**Dataset rows**
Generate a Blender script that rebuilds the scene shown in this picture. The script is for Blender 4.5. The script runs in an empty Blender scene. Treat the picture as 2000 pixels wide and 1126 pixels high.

==

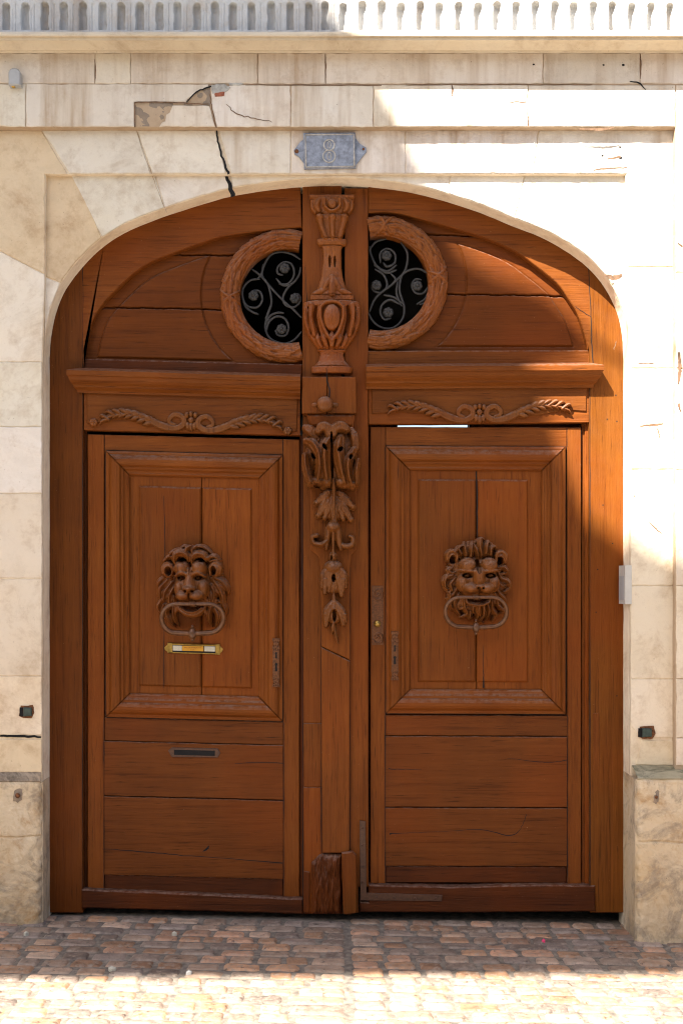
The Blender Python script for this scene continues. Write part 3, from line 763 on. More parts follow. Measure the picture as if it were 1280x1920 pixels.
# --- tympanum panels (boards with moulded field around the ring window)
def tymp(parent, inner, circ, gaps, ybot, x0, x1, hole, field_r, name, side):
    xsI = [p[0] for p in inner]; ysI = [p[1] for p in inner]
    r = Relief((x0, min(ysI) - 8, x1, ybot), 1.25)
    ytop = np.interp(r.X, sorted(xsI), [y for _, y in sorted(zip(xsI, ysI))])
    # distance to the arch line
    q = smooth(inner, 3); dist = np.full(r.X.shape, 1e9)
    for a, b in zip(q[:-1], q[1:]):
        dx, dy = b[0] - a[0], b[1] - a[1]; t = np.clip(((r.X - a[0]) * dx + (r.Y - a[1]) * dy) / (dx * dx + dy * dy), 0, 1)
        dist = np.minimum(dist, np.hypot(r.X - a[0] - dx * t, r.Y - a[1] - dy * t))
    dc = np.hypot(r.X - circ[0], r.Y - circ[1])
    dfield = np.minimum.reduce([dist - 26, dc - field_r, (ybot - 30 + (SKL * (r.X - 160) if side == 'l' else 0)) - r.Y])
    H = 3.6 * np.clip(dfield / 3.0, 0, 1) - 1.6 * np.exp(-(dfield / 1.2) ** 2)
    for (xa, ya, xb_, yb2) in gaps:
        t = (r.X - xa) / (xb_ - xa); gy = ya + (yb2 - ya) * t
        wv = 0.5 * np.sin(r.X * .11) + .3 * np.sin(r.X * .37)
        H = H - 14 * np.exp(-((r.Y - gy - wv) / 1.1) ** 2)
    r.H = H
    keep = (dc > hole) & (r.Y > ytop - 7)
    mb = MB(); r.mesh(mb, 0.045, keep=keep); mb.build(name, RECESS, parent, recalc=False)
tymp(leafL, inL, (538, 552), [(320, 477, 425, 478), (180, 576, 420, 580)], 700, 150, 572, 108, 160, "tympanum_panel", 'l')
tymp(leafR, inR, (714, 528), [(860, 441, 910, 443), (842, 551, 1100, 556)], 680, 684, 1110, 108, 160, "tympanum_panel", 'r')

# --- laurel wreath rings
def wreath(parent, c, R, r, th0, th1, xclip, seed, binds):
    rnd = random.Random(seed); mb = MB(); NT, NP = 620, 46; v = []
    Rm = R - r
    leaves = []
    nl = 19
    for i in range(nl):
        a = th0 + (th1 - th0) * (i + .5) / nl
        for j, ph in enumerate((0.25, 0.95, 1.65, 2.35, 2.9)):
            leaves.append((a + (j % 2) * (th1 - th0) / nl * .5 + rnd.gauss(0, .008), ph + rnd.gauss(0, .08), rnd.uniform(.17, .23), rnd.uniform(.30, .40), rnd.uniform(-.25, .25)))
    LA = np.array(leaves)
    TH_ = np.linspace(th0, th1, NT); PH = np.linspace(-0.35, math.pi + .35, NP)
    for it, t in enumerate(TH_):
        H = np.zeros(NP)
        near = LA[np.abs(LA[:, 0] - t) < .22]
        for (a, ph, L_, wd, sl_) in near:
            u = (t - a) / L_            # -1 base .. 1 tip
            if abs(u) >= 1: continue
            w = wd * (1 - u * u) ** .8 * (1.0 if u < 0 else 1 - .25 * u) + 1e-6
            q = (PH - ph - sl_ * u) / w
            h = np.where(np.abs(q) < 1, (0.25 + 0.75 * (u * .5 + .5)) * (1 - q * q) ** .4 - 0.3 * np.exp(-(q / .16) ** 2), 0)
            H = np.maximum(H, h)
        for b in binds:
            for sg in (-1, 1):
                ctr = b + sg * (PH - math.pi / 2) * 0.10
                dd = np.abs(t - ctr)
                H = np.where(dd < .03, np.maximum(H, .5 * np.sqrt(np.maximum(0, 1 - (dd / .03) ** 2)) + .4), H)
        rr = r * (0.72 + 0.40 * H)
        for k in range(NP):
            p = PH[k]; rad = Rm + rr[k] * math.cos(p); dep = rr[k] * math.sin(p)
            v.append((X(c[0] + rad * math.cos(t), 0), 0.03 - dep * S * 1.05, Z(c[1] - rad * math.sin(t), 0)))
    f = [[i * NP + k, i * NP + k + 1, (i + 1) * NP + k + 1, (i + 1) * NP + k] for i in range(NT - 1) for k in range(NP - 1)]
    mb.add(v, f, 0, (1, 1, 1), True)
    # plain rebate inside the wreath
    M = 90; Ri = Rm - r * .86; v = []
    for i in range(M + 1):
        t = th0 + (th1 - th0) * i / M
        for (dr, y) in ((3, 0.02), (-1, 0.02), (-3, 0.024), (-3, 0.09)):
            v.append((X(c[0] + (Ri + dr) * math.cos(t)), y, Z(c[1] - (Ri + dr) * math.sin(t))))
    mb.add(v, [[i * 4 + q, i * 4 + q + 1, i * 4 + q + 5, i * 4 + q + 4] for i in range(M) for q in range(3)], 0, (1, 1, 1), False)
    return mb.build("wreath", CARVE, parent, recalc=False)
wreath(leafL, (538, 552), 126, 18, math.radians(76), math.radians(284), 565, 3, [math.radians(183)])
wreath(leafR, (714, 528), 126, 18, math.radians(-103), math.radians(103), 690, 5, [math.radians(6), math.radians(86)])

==

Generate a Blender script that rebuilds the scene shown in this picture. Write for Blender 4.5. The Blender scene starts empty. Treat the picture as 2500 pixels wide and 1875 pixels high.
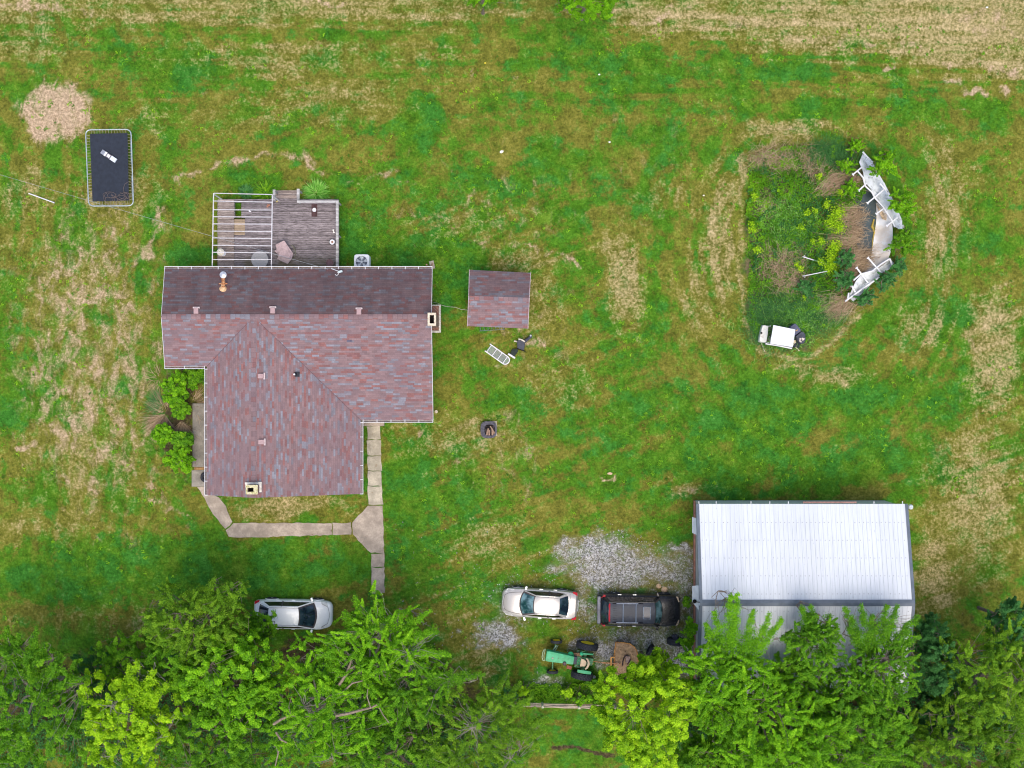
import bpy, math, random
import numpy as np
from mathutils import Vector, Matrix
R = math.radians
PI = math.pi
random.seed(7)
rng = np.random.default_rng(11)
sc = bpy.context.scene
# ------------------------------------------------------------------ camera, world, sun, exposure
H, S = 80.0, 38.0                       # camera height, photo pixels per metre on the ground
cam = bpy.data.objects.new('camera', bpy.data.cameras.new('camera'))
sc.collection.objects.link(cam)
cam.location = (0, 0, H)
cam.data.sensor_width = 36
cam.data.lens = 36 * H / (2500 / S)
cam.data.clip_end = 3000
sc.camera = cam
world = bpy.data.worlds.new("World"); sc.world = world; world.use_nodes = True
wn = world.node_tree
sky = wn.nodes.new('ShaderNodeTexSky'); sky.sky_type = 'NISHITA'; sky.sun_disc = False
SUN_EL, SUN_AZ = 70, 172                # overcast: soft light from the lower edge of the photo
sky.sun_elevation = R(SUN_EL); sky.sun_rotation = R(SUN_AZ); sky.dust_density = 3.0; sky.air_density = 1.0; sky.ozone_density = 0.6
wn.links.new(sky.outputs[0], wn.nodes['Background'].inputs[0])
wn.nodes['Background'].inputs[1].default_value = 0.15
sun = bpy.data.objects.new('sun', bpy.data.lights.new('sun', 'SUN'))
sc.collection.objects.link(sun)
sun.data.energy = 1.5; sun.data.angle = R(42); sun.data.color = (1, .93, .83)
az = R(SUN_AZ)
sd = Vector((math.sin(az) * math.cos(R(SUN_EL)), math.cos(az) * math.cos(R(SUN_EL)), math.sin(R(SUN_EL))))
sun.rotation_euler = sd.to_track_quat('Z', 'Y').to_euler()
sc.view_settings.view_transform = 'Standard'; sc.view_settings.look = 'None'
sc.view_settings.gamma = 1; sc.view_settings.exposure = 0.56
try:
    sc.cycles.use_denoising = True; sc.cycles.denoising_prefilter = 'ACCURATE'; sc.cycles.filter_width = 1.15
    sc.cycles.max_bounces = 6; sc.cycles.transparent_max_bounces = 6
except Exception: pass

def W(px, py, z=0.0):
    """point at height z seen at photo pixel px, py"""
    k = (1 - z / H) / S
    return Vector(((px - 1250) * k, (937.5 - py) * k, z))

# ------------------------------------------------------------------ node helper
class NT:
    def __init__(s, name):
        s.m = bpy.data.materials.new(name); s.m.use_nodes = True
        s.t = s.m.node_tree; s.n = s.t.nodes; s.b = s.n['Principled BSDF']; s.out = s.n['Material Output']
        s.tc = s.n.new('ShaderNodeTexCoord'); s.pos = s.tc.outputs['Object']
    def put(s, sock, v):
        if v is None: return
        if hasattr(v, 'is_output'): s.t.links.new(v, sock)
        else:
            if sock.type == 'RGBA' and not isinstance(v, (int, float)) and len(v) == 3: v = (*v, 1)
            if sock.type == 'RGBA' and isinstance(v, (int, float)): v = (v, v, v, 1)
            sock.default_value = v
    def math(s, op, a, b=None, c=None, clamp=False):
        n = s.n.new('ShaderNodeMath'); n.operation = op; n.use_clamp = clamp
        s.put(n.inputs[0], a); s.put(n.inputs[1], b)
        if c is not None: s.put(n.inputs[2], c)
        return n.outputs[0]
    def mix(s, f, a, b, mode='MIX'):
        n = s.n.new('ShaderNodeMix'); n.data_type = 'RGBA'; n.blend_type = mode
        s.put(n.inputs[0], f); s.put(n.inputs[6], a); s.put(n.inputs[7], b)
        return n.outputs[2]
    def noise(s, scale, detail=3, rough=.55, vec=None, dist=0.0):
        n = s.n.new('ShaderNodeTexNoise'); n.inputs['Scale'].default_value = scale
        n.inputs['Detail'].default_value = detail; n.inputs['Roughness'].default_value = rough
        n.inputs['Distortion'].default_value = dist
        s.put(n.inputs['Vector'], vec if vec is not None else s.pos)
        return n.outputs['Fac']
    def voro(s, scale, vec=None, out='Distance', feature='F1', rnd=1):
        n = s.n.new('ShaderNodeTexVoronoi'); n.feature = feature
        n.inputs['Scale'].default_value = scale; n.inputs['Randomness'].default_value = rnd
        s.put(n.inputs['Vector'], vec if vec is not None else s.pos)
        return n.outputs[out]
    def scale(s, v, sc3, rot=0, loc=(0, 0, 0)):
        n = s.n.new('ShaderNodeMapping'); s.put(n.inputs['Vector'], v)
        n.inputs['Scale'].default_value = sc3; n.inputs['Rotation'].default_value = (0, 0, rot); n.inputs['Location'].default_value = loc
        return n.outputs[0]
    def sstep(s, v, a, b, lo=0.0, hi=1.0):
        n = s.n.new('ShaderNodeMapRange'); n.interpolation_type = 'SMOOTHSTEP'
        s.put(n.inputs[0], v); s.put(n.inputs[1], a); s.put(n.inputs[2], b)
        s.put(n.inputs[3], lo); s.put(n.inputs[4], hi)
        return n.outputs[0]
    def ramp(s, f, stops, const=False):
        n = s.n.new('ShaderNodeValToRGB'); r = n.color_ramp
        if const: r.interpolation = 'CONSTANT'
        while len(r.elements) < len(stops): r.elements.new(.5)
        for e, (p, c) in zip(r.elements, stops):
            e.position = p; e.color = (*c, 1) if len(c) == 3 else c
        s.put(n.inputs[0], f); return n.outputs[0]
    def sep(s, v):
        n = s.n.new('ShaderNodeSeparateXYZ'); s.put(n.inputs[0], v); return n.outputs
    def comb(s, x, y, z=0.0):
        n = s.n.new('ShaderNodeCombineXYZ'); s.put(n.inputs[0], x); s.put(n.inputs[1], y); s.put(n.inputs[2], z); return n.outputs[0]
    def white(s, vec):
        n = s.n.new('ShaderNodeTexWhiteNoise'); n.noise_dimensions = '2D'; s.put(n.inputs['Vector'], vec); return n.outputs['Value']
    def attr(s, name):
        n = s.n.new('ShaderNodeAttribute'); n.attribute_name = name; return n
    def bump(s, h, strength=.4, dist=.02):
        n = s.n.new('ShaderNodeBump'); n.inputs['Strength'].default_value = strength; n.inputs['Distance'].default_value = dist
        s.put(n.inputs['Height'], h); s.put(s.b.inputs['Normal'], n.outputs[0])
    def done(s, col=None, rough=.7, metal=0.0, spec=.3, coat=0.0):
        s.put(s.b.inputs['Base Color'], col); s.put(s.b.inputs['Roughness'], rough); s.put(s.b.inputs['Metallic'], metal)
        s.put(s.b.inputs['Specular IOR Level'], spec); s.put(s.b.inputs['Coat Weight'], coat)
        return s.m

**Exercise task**
In the listing, find every line containing the word "from" and list it.

**Output of the task**
The Blender Python script for this scene continues. Write part 3, from line 763 on. More parts follow. Measure the picture as if it were 1280x1920 pixels.
from mathutils import Vector, Matrix
SUN_EL, SUN_AZ = 70, 172                # overcast: soft light from the lower edge of the photo